SPRINGFIELD, Ill. -- An official with the Illinois Petroleum Marketers Association & Illinois Association of Convenience Stores (IPMA-IACS) said some gas stations may shut down if another disaster similar to Hurricane Katrina hits.
William Fleischli, executive vice president of IPMA-IACS, said that way, the stations will not be accused of price gouging, according to the Associated Press.
He said that stations did not benefit unduly from any price run-up that followed last summer's hurricanes Katrina and Rita.
As previously reported, Illinois Attorney General Lisa Madigan's office investigated allegations of gouging after both of those weather events, then accused 18 stations of price gouging. Madigan said she would not bring legal action against the stations if they each donated $1,000 to the American Red Cross and agreed not to gouge in the future.
The stations signed the deal last week, but maintain they did nothing wrong, and some said Madigan was unfairly targeting small, independent owners.

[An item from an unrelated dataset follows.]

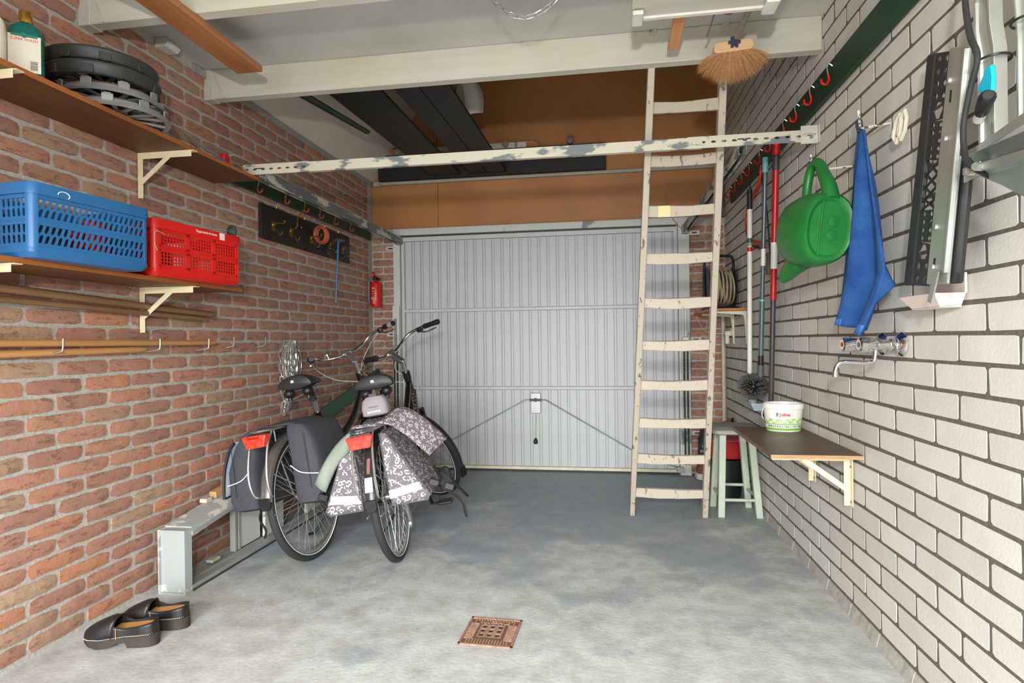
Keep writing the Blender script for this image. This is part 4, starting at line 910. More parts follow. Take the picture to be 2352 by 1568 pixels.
    for sx in (-1,1):
        a=MB(); g0=sc+V((sx*.281,-.125,.051)); g1=sc+V((sx*.305,-.265,.036)); gm=(g0+g1)/2; a.tube([g0,g0+(g1-g0)*.1,gm,g1-(g1-g0)*.06,g1],[.015,.0185,.0165,.02,.016],12); g=put(a,'grip',BLACK,M=Ms)
        if style==1 and sx>0: a=MB(); a.tube([gm+(g1-g0)*.05,g1-(g1-g0)*.05],[.0188,.0205],12); put(a,'grip_sleeve',pm('sleeve_sage',rgb(150,162,152),.5),g,M=Ms)
        a=MB(); k0=sc+V((sx*.262,-.085,.054)); a.box(k0+V((0,-.01,-.008)),(.03,.05,.036)); lv=put(a,'shifter',BLACK,M=Ms,smooth=0,bev=.009,seg=2)
        a=MB(); a.tube(bez([k0+V((sx*.01,.02,-.02)),k0+V((sx*.03,-.03,-.045)),k0+V((sx*.05,-.12,-.05))],5),.005,6); put(a,'brake_lever',CHROME,lv,M=Ms)
        a=MB(); c1=V((0,ay(.86)+.04,.86)); a.tube(bez([Ms@(k0+V((0,.03,-.01))),Ms@(sc+V((sx*.20,.13,-.02))),Ms@(sc+V((sx*.10,.17,-.13))),c1+V((sx*.03,.05,.03)),V((sx*.03,ay(.78)-.03,.76))],7),.0026,5); put(a,'cable',pm('cable_grey',rgb(206,206,200),.45))
    if style==1:
        a=MB(); bc=sc+V((-.125,.012,.038)); a.lathe([(.026,0),(.027,.008),(.022,.02),(.008,.027)],bc,n=18); a.cyl(bc-V((0,0,.03)),bc,.007); put(a,'bell',CHROME,M=Ms)
    # saddle
    a=MB(); a.cyl((0,.275,.74),(0,.212,.905),.013,n=12); put(a,'seatpost',SILV if style==1 else BIKEK)
    a=MB(); a.lathe([(.02,0),(.024,.008),(.018,.016),(.023,.024),(.017,.032),(.022,.04),(.016,.05)],(0,.235,.845),(0,-.36,.93),n=14); put(a,'boot',RUBBER)
    a=MB(); sz=.905
    rows=[]
    for y,w,zt,zb in ((.050,.070,.985,.945),(.060,.104,1.000,.925),(.10,.114,1.006,.920),(.15,.100,.998,.930),(.20,.070,.986,.945),(.25,.042,.982,.945),(.30,.026,.980,.945),(.335,.018,.972,.948),(.345,.010,.962,.952)):
        rows.append([(w*math.cos(R(q)),y,(zb+(zt-zb)*.45)+(zt-zb)*(.55 if math.sin(R(q))>0 else .45)*math.sin(R(q))-.012*(math.cos(R(q))**4)) for q in range(0,360,18)])
    a.loft(rows); sd=put(a,'saddle',pm('saddle_vinyl',rgb(40,40,42),.5,var=.08))
    for sx in (-1,1):
        a=MB(); a.ball((sx*.058,.095,.905),.032,10,(1,1,.85)); a.cyl((sx*.058,.095,.88),(sx*.058,.095,.862),.012); put(a,'suspension_ball',BLACK,sd)
        a=MB(); a.tube(bez([(sx*.058,.095,.868),(sx*.03,.16,.885),(sx*.022,.22,.905),(sx*.015,.31,.94)],5),.004,6); put(a,'saddle_rail',STEEL,sd)
    text_mesh('SR',.019,REFL,sd,V((0,.0465,.968)),(1,0,0),(0,.1,1),bold=.0008)
    # carrier and tail light
    a=MB()
    for sx in (-1,1):
        a.tube(bez([(sx*.02,.27,.725),(sx*.05,.20,.742),(sx*.062,.10,.742),(sx*.062,-.20,.742),(sx*.055,-.30,.742),(sx*.02,-.345,.742),(0,-.348,.742)],6),.0062,8)
        a.tube(bez([(sx*.062,-.10,.738),(sx*.075,-.07,.6),(sx*.072,0,HZ+.01)],5),.0062,8)
        a.tube(bez([(sx*.050,-.29,.735),(sx*.050,-.345,.66),(sx*.05,-.385,.53),(sx*.045,-.372,.44),(sx*.036,-.34,.42)],6),.006,8)
    for y in (-.22,-.10,.03,.14): a.tube([(-.062,y,.742),(.062,y,.742)],.005,6)
    put(a,'carrier',SILV)
    a=MB(); a.prism([(-.048,-.028),(.048,-.028),(.066,.028),(.058,.034),(-.058,.034),(-.066,.028)],(0,-.372,.695),(1,0,0),(0,0,1),-.045); tl=put(a,'tail_light',TAILR,smooth=0,bev=.006,seg=2)
    a=MB(); a.bb(-.03,.03,-.3765,-.374,.712,.720); put(a,'lens_bar',pm('lens_dark',rgb(150,20,16),.3),tl,smooth=0); a=MB(); a.bb(-.05,.05,-.34,-.30,.67,.735); put(a,'light_housing',BLACK,tl,smooth=0)
    # drive
    a=MB()
    if style==1: 
        a.loft([[V((xx,.0+.50*u_,HZ-.045*u_))+V((0,0,sz_)) for xx,sz_ in ((.055,-.05-.045*u_),(.08,-.05-.045*u_),(.08,.05+.04*u_),(.055,.05+.04*u_))] for u_ in (-.1,.0,.3,.7,1.0,1.15)]); put(a,'chain_case',BLACK,smooth=30,bev=.012,seg=2)
    else:
        a.lathe([(.085,-.003),(.09,0),(.085,.003)],BB+V((.062,0,0)),(1,0,0),n=30); a.tube([BB+V((.062,.02,.088)),V((.058,.0,HZ+.045))],.005,5); a.tube([BB+V((.062,.02,-.088)),V((.058,.02,HZ-.14)),V((.058,-.01,HZ-.08))],.005,5); put(a,'chain',STEELD)
        a=MB(); 
        for i in range(5): a.lathe([(.05-.006*i,-.001),(.05-.006*i,.001)],V((.044+.005*i,0,HZ)),(1,0,0),n=22)
        put(a,'cassette',pm('sprocket_rusty',rgb(110,88,70),.5,.8))
        a=MB(); a.bar((.075,.0,HZ-.03),(.08,.03,HZ-.17),.016,.022); a.cyl((.07,.03,HZ-.17),(.085,.03,HZ-.17),.025); a.tube(bez([(.08,-.02,HZ-.02),(.11,-.08,HZ),(.10,-.10,HZ+.05),(.085,-.02,HZ+.08)],5),.005,6); put(a,'derailleur',SILV)
    for sx,sg in ((1,1),(-1,-1)):
        a=MB(); e=BB+V((sx*.10,sg*.05,-sg*.16)); a.bar(BB+V((sx*.075,0,0)),e,.012,.026); a.cyl(e,e+V((sx*.04,0,0)),.007); cr=put(a,'crank',SILV if style==1 else BLACK,smooth=30,bev=.003); a=MB(); a.box(e+V((sx*.085,0,0)),(.095,.075,.022)); put(a,'pedal',BLACK,cr,smooth=0,bev=.006)
    a=MB(); kz=-.0+abs(math.sin(R(lean)))*.0; a.tube(bez([(-.03,.40,.29),(-.08,.36,.18),(-.16,.30,.05+.16*math.sin(R(abs(lean)))),(-.19,.26,.035+.19*math.sin(R(abs(lean))))],5),.008,7); put(a,'kickstand',BLACK)
    return root,Ms
b1,_=make_bike('black bicycle with dark grey panniers standing nearest the brick wall',(-1.578,3.085,0),-2.5,-9.6,46,1.2,1)
b2,_=make_bike('black bicycle with leopard-print panniers leaning towards the other one',(-1.108,3.125,0),7,-9.6,54,1.25,2)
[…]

One fellow industry association executive sympathized. "That's the predicament many of these crusading AG's have created for motor fuel retailersit might be safer and cheaper to temporarily shut down than to expose your business to the wrath of Monday-morning quarterbacks intent on punishing anyone who refuses to sell gasoline at a loss," James Calvin, president of the New York Association of Convenience Stores (NYACS), told CSP Daily News.